In 2019 the UK and Ireland celebrated 100 years since the implementation of the Sex Disqualification Act 1919 which allowed women to join the legal profession. This was a significant milestone in the fight for equality, coming a year after women won the right to vote. It built on the work done by women who had taken change into their own hands and courageously fought for suffrage and it paved the way for others to play a part in the interpretation and application of the law.

In 2019 I made the decision to apply for silk. The significance of doing so, 100 years after the first woman joined the profession, was not lost on me, particularly as I made the application having had a very different route through the profession.  

When I first decided, aged 16, that I wanted to be a barrister, a teacher asked “Do women do that?”  

Since then I have witnessed significant change in how the profession is perceived and, most importantly, the role of women within it. I have strived to be a part of that change and to "lay tracks" for others who might wish to follow.

As a pupil in the early 90s I suffered the disappointment of not getting tenancy in Chambers. Whilst devastating at the time, this setback pushed me to find another way to practice which, although different, would allow me to pursue my aspirations as an advocate. I became an employed advocate in a solicitor’s firm.

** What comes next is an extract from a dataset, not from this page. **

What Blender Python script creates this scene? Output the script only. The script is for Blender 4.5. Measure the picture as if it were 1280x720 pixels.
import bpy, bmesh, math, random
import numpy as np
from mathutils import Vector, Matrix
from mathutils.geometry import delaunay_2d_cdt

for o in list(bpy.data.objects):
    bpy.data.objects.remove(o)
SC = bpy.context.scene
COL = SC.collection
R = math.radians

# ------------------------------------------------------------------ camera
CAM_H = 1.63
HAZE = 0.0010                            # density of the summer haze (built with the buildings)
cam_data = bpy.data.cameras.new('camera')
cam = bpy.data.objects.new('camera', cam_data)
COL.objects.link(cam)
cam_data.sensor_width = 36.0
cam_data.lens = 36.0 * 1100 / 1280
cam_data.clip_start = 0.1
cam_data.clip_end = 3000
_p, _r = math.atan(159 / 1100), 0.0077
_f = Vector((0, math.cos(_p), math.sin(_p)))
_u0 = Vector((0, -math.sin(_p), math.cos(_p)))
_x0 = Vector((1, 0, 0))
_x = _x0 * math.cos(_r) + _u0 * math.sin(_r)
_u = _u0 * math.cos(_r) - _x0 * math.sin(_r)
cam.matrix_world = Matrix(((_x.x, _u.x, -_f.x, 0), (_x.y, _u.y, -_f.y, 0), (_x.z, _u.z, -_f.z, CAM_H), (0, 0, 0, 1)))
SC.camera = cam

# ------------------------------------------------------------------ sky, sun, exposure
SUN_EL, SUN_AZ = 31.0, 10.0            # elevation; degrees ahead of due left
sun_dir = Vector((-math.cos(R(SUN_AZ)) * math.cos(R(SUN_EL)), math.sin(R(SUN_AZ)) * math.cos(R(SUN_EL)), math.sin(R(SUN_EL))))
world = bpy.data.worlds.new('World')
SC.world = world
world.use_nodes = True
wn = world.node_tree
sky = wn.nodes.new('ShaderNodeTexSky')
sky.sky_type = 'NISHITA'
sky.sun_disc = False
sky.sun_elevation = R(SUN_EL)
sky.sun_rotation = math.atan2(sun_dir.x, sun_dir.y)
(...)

In the early 2000s this was rare. I was one of only very few “in house advocates” in the Crown Court. Met with curiosity, resistance and, on occasion, naked hostility, I was determined to seek an alternative way for myself, and others, to practice advocacy.  

In 2006 I joined the CPS as one of several practitioners from the Defence Bar. Whilst this might not have been a popular decision amongst my self-employed peers, it was important for me to demonstrate that those at the employed Bar could compete with those in Chambers. That our ability was not tempered by our employment status and that we were just as independent and as able as others within the profession.

We offered an alternative for advocates, often women, who sought to juggle their beloved career with the financial commitments of raising a family or having not come from significant means. We demonstrated that, with ability and drive, we could do all that the very best of our Call at the self-employed Bar could do.

At this time, I was asked to speak regularly at my Inn of Court, to offer an alternative perspective on criminal practice, to provide insight into a side of the profession that remained relatively unheard. Change was happening and I embraced the opportunity to show what could be achieved despite perceived setbacks and despite a non-traditional route through the profession.  

I worked hard to overcome any unconscious bias in respect of “in house” counsel. I prepped my cases harder, I stretched myself to take on typically “male” cases relating to organised crime, I worked hard to demonstrate to the judiciary, opponents and other professionals that change was not just happening but that that change could benefit the profession by offering a viable, alternative career path.  

Very often I found myself standing in a Courtroom of professionals, court staff and defendants, leading for the Crown and realising that I was the only woman present. I felt an acute personal responsibility to lead the way for others and to show what could be done.

In 2020 I was appointed as Queens Counsel. I remain in practice at the CPS. Despite suggestions that it might have been easier to take silk if I were in Chambers, I made a conscious decision to apply as a woman at the employed Bar, to show what could be achieved by others who might not think silk, whilst employed, as a woman, was possible or worth the fight.

I am the fourth person to be appointed as Queens Counsel from within the CPS. I am the first woman in its history to do so. It is the culmination of more than 20 years of determination to show what could be done.  

Ruth Bader Ginsburg once said that “real change, enduring change, happens one step at a time”. I feel immensely privileged to have taken some of those steps towards enduring change within the profession and for women at the Bar.  

I hope others will be inspired to have the courage to do the same, to strike out where the path is less well trod, where they might be met with initial hostility or suspicion, and to show what can be done with determination, hard work and an inability to accept anything less than they deserve.

Heidi Stonecliffe QC has worked for the CPS since 2006.